▶ [Exercise aim]
Write out, word for word, only the data from its first line to the line containing "COL = SC.collection".

▶ [Supplied information]
* begin *

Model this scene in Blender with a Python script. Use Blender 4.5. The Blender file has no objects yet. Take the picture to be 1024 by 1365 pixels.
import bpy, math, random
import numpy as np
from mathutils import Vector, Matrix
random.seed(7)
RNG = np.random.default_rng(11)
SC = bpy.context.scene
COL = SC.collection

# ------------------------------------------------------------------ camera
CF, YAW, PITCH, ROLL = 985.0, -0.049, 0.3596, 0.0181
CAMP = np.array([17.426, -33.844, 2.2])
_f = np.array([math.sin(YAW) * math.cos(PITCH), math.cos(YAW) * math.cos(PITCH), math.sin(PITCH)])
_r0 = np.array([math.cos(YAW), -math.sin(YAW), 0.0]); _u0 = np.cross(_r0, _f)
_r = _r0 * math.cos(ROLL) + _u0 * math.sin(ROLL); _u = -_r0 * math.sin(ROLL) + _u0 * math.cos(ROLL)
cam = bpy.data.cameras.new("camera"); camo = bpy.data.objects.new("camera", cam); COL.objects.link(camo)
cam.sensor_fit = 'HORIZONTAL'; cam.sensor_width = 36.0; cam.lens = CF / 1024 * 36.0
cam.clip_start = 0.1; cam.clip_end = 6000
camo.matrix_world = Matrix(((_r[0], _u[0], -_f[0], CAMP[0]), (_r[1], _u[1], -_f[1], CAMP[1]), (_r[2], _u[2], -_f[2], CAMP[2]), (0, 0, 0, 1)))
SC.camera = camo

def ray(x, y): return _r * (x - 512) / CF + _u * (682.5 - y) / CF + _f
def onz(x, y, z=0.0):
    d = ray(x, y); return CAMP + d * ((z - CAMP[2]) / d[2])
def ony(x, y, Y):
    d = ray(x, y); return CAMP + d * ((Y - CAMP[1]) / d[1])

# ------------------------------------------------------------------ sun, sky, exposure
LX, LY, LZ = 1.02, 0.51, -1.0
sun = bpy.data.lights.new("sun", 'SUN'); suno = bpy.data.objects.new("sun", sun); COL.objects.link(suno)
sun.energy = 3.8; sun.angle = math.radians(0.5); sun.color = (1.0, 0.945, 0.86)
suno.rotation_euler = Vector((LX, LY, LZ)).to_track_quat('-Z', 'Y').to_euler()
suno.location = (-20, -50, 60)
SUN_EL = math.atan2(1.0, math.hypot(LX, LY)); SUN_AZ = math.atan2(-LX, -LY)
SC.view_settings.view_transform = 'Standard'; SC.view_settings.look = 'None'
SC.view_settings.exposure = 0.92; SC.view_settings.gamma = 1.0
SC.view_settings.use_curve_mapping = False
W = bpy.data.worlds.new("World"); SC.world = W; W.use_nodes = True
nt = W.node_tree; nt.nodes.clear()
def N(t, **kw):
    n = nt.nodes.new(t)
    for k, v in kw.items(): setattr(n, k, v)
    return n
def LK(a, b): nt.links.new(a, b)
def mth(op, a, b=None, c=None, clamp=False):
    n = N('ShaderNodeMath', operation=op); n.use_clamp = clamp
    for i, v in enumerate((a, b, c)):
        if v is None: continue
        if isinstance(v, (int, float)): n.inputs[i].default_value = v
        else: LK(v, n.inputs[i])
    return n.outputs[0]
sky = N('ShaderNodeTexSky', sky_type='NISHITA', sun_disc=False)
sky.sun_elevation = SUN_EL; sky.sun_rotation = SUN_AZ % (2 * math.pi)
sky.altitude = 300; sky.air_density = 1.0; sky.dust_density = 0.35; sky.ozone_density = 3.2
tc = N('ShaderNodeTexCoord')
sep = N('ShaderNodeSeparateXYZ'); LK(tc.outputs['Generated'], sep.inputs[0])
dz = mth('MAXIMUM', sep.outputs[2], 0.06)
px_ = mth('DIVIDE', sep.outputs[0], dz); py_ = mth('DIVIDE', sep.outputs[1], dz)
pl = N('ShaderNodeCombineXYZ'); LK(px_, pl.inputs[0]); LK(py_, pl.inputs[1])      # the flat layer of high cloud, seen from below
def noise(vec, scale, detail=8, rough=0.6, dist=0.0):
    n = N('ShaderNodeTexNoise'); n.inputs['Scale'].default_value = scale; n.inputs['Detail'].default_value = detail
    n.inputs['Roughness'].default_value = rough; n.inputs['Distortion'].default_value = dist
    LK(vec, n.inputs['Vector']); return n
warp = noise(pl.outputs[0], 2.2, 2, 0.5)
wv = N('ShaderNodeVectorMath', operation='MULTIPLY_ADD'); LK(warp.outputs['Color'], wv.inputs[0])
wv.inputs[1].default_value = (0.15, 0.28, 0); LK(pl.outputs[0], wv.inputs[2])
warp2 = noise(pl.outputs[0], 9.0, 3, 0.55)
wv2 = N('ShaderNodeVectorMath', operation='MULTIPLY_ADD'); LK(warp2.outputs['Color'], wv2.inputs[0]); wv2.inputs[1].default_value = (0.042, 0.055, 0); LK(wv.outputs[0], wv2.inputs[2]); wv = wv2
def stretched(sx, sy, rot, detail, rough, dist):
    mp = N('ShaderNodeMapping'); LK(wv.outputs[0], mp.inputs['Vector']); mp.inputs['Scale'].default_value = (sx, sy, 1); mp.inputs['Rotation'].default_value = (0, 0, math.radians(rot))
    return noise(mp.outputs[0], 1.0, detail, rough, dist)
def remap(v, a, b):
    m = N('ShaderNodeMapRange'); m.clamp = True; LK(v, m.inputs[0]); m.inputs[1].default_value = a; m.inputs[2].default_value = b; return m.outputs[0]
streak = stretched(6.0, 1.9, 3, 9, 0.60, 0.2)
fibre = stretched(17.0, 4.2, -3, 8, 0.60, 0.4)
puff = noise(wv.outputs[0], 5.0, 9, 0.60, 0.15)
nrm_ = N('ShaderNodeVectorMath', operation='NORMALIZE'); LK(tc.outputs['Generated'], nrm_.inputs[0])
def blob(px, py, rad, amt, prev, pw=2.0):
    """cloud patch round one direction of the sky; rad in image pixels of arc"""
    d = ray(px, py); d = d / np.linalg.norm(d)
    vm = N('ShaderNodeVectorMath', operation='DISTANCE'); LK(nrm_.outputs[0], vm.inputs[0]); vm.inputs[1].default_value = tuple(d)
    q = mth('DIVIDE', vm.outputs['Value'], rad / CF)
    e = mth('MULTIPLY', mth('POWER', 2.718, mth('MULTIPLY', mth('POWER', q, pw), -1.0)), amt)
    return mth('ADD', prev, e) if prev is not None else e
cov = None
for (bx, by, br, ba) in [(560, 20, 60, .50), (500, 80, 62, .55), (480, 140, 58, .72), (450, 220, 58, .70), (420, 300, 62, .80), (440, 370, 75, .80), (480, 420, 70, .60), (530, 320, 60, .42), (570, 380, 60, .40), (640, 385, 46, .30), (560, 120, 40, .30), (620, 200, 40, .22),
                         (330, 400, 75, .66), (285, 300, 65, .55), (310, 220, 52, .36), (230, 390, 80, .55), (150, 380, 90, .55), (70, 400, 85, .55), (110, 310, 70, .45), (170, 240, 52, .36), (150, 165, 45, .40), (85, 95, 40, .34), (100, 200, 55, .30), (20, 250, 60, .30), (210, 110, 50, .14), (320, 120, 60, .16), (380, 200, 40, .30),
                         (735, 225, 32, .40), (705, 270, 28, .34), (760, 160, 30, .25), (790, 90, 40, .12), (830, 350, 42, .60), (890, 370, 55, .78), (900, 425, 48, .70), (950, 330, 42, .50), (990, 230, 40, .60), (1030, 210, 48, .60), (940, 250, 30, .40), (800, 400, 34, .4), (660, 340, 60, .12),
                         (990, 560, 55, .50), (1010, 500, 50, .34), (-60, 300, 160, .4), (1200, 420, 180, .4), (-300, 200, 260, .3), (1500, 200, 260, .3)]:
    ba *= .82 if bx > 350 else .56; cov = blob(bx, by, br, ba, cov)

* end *

▶ [Reply]
Model this scene in Blender with a Python script. Use Blender 4.5. The Blender file has no objects yet. Take the picture to be 1024 by 1365 pixels.
import bpy, math, random
import numpy as np
from mathutils import Vector, Matrix
random.seed(7)
RNG = np.random.default_rng(11)
SC = bpy.context.scene
COL = SC.collection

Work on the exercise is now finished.